None of this is news to those of us who follow the Baby Name Wizard, but it's fascinating nevertheless:

 

http://fivethirtyeight.com/features/how-to-tell-someones-age-when-all-you-know-is-her-name/

 

And as a bonus, Nate Silver links to the BNW!

Replies

1
June 1, 2014 12:33 AM

Definitely fascinating, but there's a major hole in their method: immigrants. I don't see a way to account for them using SSA data and actuarial tables. What we need is SSA-type name lists from the Census Bureau.

(What pointed this out to me was the third chart, the 25 most common male names: it says 75% of Andrews are younger than 35 -- but the only Andrew I know just turned 90. He immigrated in 1948; I have no idea when he got his Social Security number.)

Come to think of it, does anyone know: do the current SSA lists include adults getting their numbers for the first time, or do they restrict it to babies?
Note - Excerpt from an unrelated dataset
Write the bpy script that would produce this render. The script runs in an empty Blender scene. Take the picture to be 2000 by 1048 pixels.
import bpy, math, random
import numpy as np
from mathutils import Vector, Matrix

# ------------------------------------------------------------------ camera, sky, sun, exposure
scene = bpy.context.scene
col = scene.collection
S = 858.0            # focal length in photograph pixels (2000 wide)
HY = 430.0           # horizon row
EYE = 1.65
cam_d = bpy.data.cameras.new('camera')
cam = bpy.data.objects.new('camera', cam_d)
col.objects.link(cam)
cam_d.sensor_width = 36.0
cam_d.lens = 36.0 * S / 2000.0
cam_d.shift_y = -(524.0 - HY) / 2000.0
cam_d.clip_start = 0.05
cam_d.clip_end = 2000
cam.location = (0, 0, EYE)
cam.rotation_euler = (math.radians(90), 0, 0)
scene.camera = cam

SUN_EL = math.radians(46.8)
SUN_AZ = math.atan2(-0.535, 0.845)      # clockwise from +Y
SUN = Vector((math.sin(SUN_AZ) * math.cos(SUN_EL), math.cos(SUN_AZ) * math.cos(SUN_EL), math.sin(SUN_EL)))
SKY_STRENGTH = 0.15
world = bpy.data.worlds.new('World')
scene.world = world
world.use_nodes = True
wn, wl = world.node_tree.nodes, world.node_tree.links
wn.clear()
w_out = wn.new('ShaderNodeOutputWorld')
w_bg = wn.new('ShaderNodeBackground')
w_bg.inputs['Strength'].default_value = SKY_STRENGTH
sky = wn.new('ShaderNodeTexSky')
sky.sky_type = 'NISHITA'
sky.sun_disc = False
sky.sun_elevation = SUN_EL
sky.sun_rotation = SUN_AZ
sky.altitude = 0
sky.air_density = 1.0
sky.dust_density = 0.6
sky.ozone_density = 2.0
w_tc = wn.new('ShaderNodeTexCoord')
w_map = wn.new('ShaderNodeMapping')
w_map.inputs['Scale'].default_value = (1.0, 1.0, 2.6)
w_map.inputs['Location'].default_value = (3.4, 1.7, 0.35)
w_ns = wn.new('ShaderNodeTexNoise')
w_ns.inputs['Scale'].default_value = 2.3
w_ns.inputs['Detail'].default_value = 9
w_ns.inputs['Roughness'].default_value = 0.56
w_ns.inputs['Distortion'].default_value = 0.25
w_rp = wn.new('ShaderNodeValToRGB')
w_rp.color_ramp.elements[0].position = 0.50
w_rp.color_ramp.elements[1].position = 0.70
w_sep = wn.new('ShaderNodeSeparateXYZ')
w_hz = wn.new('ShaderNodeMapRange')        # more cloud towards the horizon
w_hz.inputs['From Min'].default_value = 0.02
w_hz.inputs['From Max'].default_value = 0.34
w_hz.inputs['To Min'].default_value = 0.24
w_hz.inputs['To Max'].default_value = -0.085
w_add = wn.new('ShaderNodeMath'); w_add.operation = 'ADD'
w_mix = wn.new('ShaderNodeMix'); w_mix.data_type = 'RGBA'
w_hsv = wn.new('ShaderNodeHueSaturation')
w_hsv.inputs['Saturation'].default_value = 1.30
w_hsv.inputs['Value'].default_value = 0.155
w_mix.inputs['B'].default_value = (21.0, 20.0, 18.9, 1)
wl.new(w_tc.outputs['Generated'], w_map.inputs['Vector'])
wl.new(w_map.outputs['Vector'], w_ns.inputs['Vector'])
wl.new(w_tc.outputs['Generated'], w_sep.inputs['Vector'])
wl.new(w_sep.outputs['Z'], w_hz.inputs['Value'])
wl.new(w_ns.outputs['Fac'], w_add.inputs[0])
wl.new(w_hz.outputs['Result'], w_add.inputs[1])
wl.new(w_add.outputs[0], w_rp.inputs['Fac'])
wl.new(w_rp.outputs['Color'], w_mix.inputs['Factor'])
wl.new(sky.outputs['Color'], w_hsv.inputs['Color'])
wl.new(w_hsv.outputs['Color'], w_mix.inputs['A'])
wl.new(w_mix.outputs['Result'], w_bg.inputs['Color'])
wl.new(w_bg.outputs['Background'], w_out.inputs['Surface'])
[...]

The earlier years -- especially the 1800s -- have to be based on some combination of other data, because babies didn't get SSNs back then...

2
June 1, 2014 9:10 AM

The SSA list doesn't differentiate on when a person's number was applied for (indeed before SSNs were needed to claim a child as a dependent in the late 1980s many people didn't get their number until they started working). The list is restricted to those born in the U.S. though, so those who immigrate to the country and then get their SSN don't count. Also, I think the name that is recorded for the stats is whatever it was when the SSN was first applied for (you can see that with "placeholder" names like "Unknown" and "Baby" showing up, which were used when a number needed to be obtained before the parents could decide on a name).